12 August 2019

CityLab: Berlin Tiptoes Into Europe’s Car-Free Streets Movement

This summer, the German capital has announced plans to pedestrianize some vital central streets starting in October. One experiment will ban cars from the main section of Friedrichstrasse, a long, store-filled thoroughfare that, before World War II, was considered the city’s main shopping street. Another will test daily closures on Tauentzienstrasse, another key retail street, with a view toward going permanently car-free in 2020.

These plans are notably muted compared to, say, the blanket car ban in central Madrid, or London’s new Ultra Low Emissions Zone. But they are nonetheless ground-breaking for Berlin, and could do much to slash the presence of cars in some of its busiest areas. [...]

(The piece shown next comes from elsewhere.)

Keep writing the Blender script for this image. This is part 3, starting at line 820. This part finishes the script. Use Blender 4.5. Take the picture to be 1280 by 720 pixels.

There are budding efforts to go further in Berlin, as well. There’s talk among the city’s Greens—still too hazy to count as proposals—of banning cars in inner Berlin by 2030, after an interim congestion charge. And this Saturday, a group of activists who favor a city-wide car ban are planning a demonstration intended to temporarily shut down Western Berlin’s Sonnenallee, a long avenue bisecting the fast-gentrifying working-class district of Neukölln. Lined with affordable cafés and restaurants, Sonnenallee also has traffic that can sometimes be deafeningly loud, making what might otherwise be a promenade for strolling into something that sounds and smells like a race track. Piloted by an organization called Autofrei Berlin (“Car-free Berlin”), the demonstration hopes to amp up pressure to free the space from private cars.